I don't know that I have much of a strategy, but I try to simplify my life as much as possible - neutralizing all potential strain and drama, from cooking to work, to family, in hopes of saving my emotional energy for my novel. I have to play it careful because I'm way too sensitve to other people and can become an emotional wreck over nothing. Then no writing gets done.

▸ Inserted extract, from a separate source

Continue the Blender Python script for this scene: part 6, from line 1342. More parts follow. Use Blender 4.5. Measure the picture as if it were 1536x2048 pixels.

Fortunately, I have characters that live in my head and keep me inspired. I know that sounds strange, but I wouldn't have it any other way. I write about what fascinates and obsesses me in my most private, delicious moments, the things I can't get enough of, and so I've learned to turn that into story and character. When I finally caught onto this (after one failed novel), the story I'm working on now, Sonny, came so fast and so vividly that it overwhelmed me. The first eight months were heaven. But since 2003 I've hit major slumps and wept over procrastination again and again. So my strategy isn't exactly full-proof.
My private perception of what the project means to me is what keeps me going. Hopes of writing a story worth reading, and meeting with some success as a writer, is what keeps me getting back to it. That, and being in love with the story idea. If I wasn't in love with the idea of the story, then I'd never make it through the first draft.
The process of writing is such a private journey for every writer that I'm sure everyone has to figure out what's best for themselves. The key point is knowing that that's what you have to do, and catoring your life to that need as much as possible, however long it takes - as opposed to demanding that your writing Self get it right, right now! There's an emotional maturity involved, and it cannot be rushed no matter how much I pitch a fit about being more successful or productive.
I'm glad you found some comfort in my words, and I hope this further helps. I wish you the best in all your projects.